Below is a listing to write out in full, exactly as given, without its pictures.

• • • •

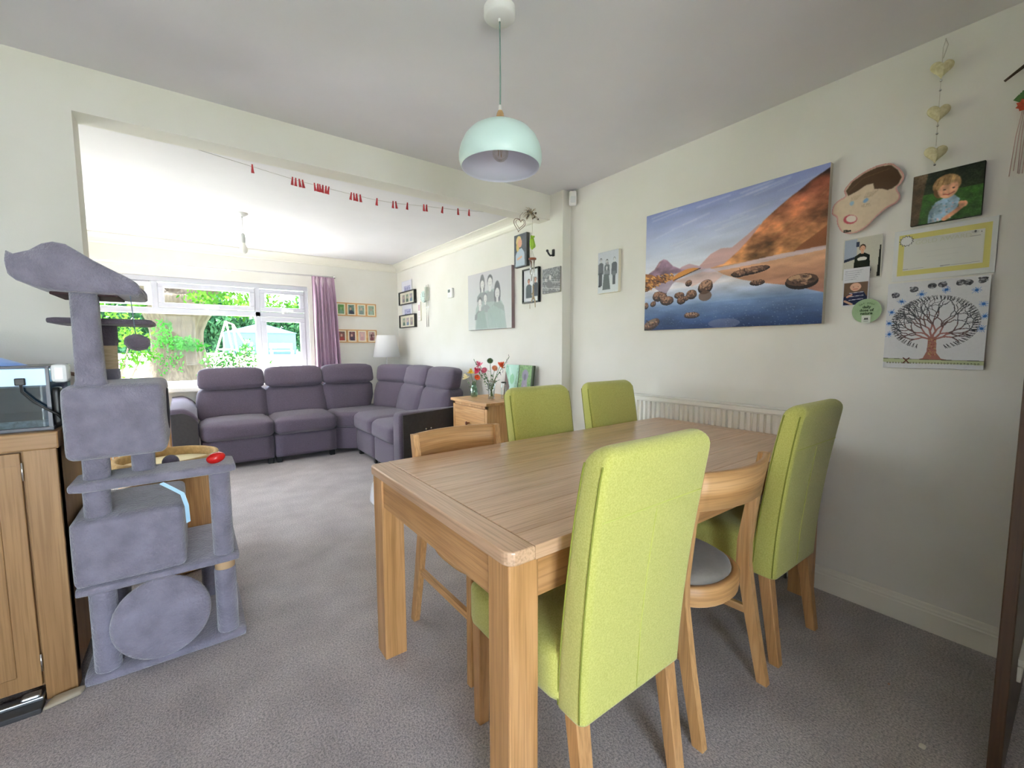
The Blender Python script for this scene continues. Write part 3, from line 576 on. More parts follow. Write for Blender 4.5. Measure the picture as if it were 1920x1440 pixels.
# -- painted paper face, cut out
def face():
    out = [(.17, .93), (.10, .80), (.08, .68), (.0, .60), (.02, .47), (.10, .40), (.20, .36), (.18, .26), (.28, .14), (.45, .05), (.65, .0), (.82, .02), (.93, .12), (1.0, .26), (.97, .36), (.92, .42), (.97, .55), (.93, .64), (.80, .70), (.68, .80), (.55, .93), (.40, 1.0), (.27, .99)]
    P = []
    n = len(out)
    for i in range(n):
        p0, p1, p2, p3 = [out[(i+k-1) % n] for k in range(4)]
        for t in (0, .25, .5, .75):
            P.append(tuple(.5*((2*p1[a])+(-p0[a]+p2[a])*t+(2*p0[a]-5*p1[a]+4*p2[a]-p3[a])*t*t+(-p0[a]+3*p1[a]-3*p2[a]+p3[a])*t**3) for a in (0, 1)))
    W, Hh = .252, .272
    p = Pic(126, 116, 'd9c5ab'); p.noise(.03, 5); p.line(P+[P[0]], .045, 'cf9a94')
    p.poly([(.21, .28), (.30, .16), (.48, .07), (.66, .03), (.82, .05), (.91, .15), (.965, .27), (.93, .36), (.86, .41), (.80, .42), (.72, .38), (.62, .36), (.60, .27), (.50, .27), (.38, .33), (.25, .37)], '55402f'); p.line([(.25, .30), (.45, .15), (.8, .1)], .01, '6d5642')
    p.ell(.31, .505, .032, .035, '9db9cc'); p.ell(.51, .51, .04, .03, '86a9cc', -25)
    for i in range(6): p.line([(.49+i*.02, .46), (.52+i*.03, .39)], .006, 'a08a6c'); p.line([(.30+i*.015, .46), (.31+i*.025, .40)], .006, 'b39c7d'); p.line([(.47+i*.018, .56), (.46+i*.025, .61)], .006, 'a08a6c')
    p.ell(.30, .76, .105, .072, 'b8505a', 15); p.ell(.315, .755, .08, .053, 'e8dcd0', 15); p.blur(1)
    bm = MB(); me = grid(p, W, Hh, -.004, lambda a, b: .010*(1-(2*a)**2)+.006)
    keep = bmesh.new(); keep.from_mesh(me); 
    def ins(u, v):
        c = False
        for i in range(len(P)):
            x0, y0 = P[i]; x1, y1 = P[(i+1) % len(P)]
            if (y0 > v) != (y1 > v) and u < (x1-x0)*(v-y0)/(y1-y0)+x0: c = not c
        return c
    dl = [f for f in keep.faces if not ins(f.calc_center_median().x/W+.5, .5-f.calc_center_median().z/Hh)]
    bmesh.ops.delete(keep, geom=dl, context='FACES'); keep.to_mesh(me); keep.free()
    t = thing('painted_face', 'cut out paper face with brown painted hair and blue eyes right of the landscape', 'artwork', (XR(.652), .652, 1.845), RZ, world=False); t['_o'] = (0., 0., 0.)
    plain_obj('paper', me, printmat(.8), t)
    return t
def text_mesh(body, size, shear=0, bold=0):
    cu = bpy.data.curves.new('txt', 'FONT'); cu.body = body; cu.size = size; cu.align_x = 'CENTER'; cu.shear = shear; cu.offset = bold; cu.extrude = .0002; cu.resolution_u = 3
    o = bpy.data.objects.new('txt', cu); C.objects.link(o); dg = bpy.context.evaluated_depsgraph_get(); dg.update()
    me = bpy.data.meshes.new_from_object(o.evaluated_get(dg)); bpy.data.objects.remove(o); bpy.data.curves.remove(cu); return me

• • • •

• _COMPLETE ANSWER_:
The Blender Python script for this scene continues. Write part 3, from line 576 on. More parts follow. Write for Blender 4.5. Measure the picture as if it were 1920x1440 pixels.
# -- painted paper face, cut out
def face():
    out = [(.17, .93), (.10, .80), (.08, .68), (.0, .60), (.02, .47), (.10, .40), (.20, .36), (.18, .26), (.28, .14), (.45, .05), (.65, .0), (.82, .02), (.93, .12), (1.0, .26), (.97, .36), (.92, .42), (.97, .55), (.93, .64), (.80, .70), (.68, .80), (.55, .93), (.40, 1.0), (.27, .99)]
    P = []
    n = len(out)
    for i in range(n):
        p0, p1, p2, p3 = [out[(i+k-1) % n] for k in range(4)]
        for t in (0, .25, .5, .75):
            P.append(tuple(.5*((2*p1[a])+(-p0[a]+p2[a])*t+(2*p0[a]-5*p1[a]+4*p2[a]-p3[a])*t*t+(-p0[a]+3*p1[a]-3*p2[a]+p3[a])*t**3) for a in (0, 1)))
    W, Hh = .252, .272
    p = Pic(126, 116, 'd9c5ab'); p.noise(.03, 5); p.line(P+[P[0]], .045, 'cf9a94')
    p.poly([(.21, .28), (.30, .16), (.48, .07), (.66, .03), (.82, .05), (.91, .15), (.965, .27), (.93, .36), (.86, .41), (.80, .42), (.72, .38), (.62, .36), (.60, .27), (.50, .27), (.38, .33), (.25, .37)], '55402f'); p.line([(.25, .30), (.45, .15), (.8, .1)], .01, '6d5642')
    p.ell(.31, .505, .032, .035, '9db9cc'); p.ell(.51, .51, .04, .03, '86a9cc', -25)
    for i in range(6): p.line([(.49+i*.02, .46), (.52+i*.03, .39)], .006, 'a08a6c'); p.line([(.30+i*.015, .46), (.31+i*.025, .40)], .006, 'b39c7d'); p.line([(.47+i*.018, .56), (.46+i*.025, .61)], .006, 'a08a6c')
    p.ell(.30, .76, .105, .072, 'b8505a', 15); p.ell(.315, .755, .08, .053, 'e8dcd0', 15); p.blur(1)
    bm = MB(); me = grid(p, W, Hh, -.004, lambda a, b: .010*(1-(2*a)**2)+.006)
    keep = bmesh.new(); keep.from_mesh(me); 
    def ins(u, v):
        c = False
        for i in range(len(P)):
            x0, y0 = P[i]; x1, y1 = P[(i+1) % len(P)]
            if (y0 > v) != (y1 > v) and u < (x1-x0)*(v-y0)/(y1-y0)+x0: c = not c
        return c
    dl = [f for f in keep.faces if not ins(f.calc_center_median().x/W+.5, .5-f.calc_center_median().z/Hh)]
    bmesh.ops.delete(keep, geom=dl, context='FACES'); keep.to_mesh(me); keep.free()
    t = thing('painted_face', 'cut out paper face with brown painted hair and blue eyes right of the landscape', 'artwork', (XR(.652), .652, 1.845), RZ, world=False); t['_o'] = (0., 0., 0.)
    plain_obj('paper', me, printmat(.8), t)
    return t
def text_mesh(body, size, shear=0, bold=0):
    cu = bpy.data.curves.new('txt', 'FONT'); cu.body = body; cu.size = size; cu.align_x = 'CENTER'; cu.shear = shear; cu.offset = bold; cu.extrude = .0002; cu.resolution_u = 3
    o = bpy.data.objects.new('txt', cu); C.objects.link(o); dg = bpy.context.evaluated_depsgraph_get(); dg.update()
    me = bpy.data.meshes.new_from_object(o.evaluated_get(dg)); bpy.data.objects.remove(o); bpy.data.curves.remove(cu); return me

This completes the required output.